The Same Font — Again
On July 10, 2026, the National Bank presented a new banknote with a denomination of 2,000 hryvnias featuring a portrait of Vasyl Stus. On the same day, font designer and serviceman Bohdan Hdal wrote on Facebook that the banknote again used a pirated Cyrillic version of the Bickham Script font. "The National Bank made official excuses due to the outcry and promised to hold a design competition to prevent such cases — and there it is again, the same pirated Bickham Script," he noted, recalling that he first raised this issue after the presentation of the thousand-hryvnia note in 2019.
The problem's scheme is simple: American designer Richard Lipton created Bickham Script in 1997, and Adobe licensed it. Adobe's official Cyrillic version appeared only in 2016. However, back in 2005, Russian Alexandra Hofmann — known in font circles as the author of illegal copies of famous typefaces — created her own unlicensed Cyrillic adaptation. According to Hdal, it was her glyphs that ended up on the banknote.
"No Legal Violations, But..."
On July 15, NBU Governor Andriy Pyshny responded publicly — and his argumentation was telling: the NBU did not deny the discussion, but immediately chose a different line of defense.
"Vasyl Stus is the conscience of the nation and a moral absolute. A banknote with his portrait must be flawless in every line. When the inscription on a banknote with Stus is associated with the work of a citizen of the aggressor country — the very fact of such an association is enough. No Russian shadows on a banknote with a poet killed by Russia."
Andriy Pyshny, NBU Governor, Facebook, July 15, 2026
In other words, the regulator did not acknowledge piracy, but did acknowledge the unacceptability of the association. The new inscription "Two Thousand Hryvnias" will be executed in full compliance with Adobe's official Cyrillic version of the font — without the authorial variations that appeared in Hofmann's adaptation. Since the banknote has not yet been launched into production, the design change will not affect the circulation date — September 4, 2026, which the NBU chose symbolically: on the day of Stus's memory.

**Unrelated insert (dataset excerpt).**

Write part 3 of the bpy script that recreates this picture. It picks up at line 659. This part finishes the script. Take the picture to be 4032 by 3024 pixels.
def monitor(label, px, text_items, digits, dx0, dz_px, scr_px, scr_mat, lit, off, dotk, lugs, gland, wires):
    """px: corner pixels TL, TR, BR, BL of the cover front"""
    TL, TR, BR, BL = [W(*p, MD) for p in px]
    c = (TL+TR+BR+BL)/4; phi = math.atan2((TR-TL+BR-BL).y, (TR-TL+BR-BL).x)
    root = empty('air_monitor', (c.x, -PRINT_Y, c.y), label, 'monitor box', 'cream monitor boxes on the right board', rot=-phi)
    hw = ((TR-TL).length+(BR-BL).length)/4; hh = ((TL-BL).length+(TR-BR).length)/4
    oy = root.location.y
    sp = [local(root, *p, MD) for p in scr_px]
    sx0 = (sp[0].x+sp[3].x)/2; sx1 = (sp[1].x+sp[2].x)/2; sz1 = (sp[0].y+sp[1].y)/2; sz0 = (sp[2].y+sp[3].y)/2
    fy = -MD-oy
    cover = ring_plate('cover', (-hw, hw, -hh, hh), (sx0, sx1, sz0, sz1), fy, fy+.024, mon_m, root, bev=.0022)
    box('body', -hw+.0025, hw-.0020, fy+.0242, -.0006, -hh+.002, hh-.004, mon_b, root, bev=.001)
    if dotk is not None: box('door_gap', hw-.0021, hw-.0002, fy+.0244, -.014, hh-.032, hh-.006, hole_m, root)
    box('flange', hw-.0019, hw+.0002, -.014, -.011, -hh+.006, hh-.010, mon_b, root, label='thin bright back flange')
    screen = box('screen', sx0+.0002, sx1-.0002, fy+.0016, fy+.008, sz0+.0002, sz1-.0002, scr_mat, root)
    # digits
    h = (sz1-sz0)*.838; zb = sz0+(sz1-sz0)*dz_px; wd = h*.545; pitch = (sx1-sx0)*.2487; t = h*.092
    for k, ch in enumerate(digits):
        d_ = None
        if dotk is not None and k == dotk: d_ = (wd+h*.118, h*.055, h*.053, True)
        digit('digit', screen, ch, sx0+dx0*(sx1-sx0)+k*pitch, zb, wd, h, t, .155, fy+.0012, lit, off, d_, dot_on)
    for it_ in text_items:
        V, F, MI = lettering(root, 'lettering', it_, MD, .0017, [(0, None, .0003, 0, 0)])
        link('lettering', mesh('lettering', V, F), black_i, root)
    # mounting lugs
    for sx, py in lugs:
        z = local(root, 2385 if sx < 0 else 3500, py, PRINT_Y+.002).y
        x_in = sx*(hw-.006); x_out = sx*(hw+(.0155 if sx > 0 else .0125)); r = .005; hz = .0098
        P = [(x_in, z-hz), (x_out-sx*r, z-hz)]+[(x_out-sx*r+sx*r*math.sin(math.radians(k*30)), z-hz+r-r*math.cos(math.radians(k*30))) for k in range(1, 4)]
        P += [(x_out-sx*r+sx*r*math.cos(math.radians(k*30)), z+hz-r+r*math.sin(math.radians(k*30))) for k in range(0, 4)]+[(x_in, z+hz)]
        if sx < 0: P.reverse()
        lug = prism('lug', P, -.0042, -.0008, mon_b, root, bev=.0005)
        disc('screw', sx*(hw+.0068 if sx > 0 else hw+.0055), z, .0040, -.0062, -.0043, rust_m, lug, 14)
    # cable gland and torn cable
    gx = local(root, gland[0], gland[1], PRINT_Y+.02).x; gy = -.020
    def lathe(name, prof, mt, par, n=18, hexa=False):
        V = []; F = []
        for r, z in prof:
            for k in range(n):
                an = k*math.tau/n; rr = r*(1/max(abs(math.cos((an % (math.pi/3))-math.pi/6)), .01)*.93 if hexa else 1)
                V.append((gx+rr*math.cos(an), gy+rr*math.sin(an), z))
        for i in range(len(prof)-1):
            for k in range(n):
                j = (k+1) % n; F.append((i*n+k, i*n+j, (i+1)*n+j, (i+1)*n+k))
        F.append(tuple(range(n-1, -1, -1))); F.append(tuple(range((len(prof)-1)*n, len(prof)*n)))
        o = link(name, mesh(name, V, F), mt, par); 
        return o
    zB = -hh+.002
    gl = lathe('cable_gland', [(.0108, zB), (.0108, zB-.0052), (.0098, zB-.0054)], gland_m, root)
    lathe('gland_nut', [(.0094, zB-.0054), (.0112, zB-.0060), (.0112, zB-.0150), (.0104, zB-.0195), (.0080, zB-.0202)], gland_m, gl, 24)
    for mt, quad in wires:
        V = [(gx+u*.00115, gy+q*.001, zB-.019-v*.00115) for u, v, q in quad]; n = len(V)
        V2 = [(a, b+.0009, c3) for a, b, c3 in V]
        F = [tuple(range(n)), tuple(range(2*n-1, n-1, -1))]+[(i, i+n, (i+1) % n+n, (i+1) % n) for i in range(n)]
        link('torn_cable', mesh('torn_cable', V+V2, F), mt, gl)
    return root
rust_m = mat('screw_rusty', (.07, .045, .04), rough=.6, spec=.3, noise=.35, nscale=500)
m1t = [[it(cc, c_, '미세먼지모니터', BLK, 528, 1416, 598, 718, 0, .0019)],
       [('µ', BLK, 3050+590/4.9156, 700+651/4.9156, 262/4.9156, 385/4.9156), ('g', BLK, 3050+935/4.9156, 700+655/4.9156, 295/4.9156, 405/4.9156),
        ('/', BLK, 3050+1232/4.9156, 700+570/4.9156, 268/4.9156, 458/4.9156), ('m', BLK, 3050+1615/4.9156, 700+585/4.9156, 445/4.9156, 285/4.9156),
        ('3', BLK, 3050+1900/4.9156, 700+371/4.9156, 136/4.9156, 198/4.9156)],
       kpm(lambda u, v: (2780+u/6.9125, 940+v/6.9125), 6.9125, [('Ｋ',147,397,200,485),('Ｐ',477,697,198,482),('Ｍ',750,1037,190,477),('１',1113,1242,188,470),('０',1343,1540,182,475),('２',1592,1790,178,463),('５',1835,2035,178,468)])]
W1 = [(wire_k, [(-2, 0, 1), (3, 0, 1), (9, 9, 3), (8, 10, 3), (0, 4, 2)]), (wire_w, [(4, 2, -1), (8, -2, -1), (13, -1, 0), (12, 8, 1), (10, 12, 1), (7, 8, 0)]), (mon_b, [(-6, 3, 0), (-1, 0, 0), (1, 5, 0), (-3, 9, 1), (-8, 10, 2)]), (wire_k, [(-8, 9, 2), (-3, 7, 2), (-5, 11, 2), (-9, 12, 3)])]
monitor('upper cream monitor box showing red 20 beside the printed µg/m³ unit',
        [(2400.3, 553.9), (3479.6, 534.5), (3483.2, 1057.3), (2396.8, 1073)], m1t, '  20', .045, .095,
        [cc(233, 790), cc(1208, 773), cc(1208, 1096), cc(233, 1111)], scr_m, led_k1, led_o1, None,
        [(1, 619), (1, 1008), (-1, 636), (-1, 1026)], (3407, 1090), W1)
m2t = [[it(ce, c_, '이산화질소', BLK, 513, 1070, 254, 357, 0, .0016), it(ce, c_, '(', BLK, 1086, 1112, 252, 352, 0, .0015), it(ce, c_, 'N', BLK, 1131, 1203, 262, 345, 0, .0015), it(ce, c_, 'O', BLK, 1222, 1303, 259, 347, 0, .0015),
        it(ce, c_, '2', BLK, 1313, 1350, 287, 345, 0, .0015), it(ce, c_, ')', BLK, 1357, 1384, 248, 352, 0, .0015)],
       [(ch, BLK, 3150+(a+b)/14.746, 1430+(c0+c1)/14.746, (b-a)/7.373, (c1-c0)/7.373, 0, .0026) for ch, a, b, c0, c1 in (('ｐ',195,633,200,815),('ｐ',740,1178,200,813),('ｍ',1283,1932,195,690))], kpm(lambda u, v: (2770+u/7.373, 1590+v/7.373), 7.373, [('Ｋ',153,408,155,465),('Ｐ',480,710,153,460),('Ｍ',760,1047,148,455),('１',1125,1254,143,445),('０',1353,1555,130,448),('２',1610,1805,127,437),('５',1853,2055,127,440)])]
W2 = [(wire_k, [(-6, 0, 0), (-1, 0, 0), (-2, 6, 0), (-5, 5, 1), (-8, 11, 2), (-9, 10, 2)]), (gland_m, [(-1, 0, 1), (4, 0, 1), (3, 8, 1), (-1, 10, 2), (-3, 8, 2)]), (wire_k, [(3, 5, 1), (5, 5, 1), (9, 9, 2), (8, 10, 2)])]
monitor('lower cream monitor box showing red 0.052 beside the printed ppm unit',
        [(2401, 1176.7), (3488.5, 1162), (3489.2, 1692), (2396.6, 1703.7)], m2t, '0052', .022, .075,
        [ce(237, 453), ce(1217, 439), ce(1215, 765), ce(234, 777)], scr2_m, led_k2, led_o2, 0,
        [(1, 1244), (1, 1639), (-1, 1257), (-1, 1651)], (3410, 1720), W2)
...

What Stands Behind the New Denomination
The font scandal distracted attention from the broader context. The share of thousand-hryvnia banknotes in circulation reached 55%, the average salary in Ukraine rose to nearly 31,000 hryvnias, and the total volume of cash in circulation over seven years increased more than twofold — from 390 billion to over 970 billion hryvnias. These figures are what the NBU cites as the main justification for the new denomination.
Financial analyst Andriy Shevchyshyn explains the logic directly: "Of course, the banknote itself doesn't affect inflation, but its introduction is a reflection of real inflation in the country." According to him, the appearance of a larger denomination is not the cause of price increases, but rather a consequence of what has already happened to the hryvnia's purchasing power.
Systemic Problem or Single Failure?
The issue is not just about a specific font. Hdal reached out to Bickham Script developer Richard Lipton, who directed him to Adobe font designer Frank Griesshammer — meaning the original author himself considered the situation worth attention. After 2019, the NBU promised not to allow similar incidents, but in 2026 — when preparing the most prestigious banknote in the series, featuring the image of a poet killed in Soviet camps — the control procedure failed again.
- 2005 — Alexandra Hofmann creates an unlicensed Cyrillic version of Bickham Script
- 2016 — Adobe releases an official Cyrillic version
- 2019 — Hdal identifies the problematic font on the 1,000 hryvnia banknote; NBU promises a designer competition
- July 10, 2026 — presentation of the 2,000 hryvnia banknote; the same objection is raised again
- July 15, 2026 — NBU announces the inscription change
The correction is technically cost-free for taxpayers — the banknote has not yet been printed. But if the scandal had erupted after September 4, the cost of restarting the circulation would have been measured in millions of hryvnias: according to estimates, the NBU's expenditures on the production of banknotes and coins in 2025 amounted to approximately 3 billion hryvnias.
If the NBU does not change its internal font verification procedure, the next scandal of the same type is only a matter of time: will it occur after the print run has already begun?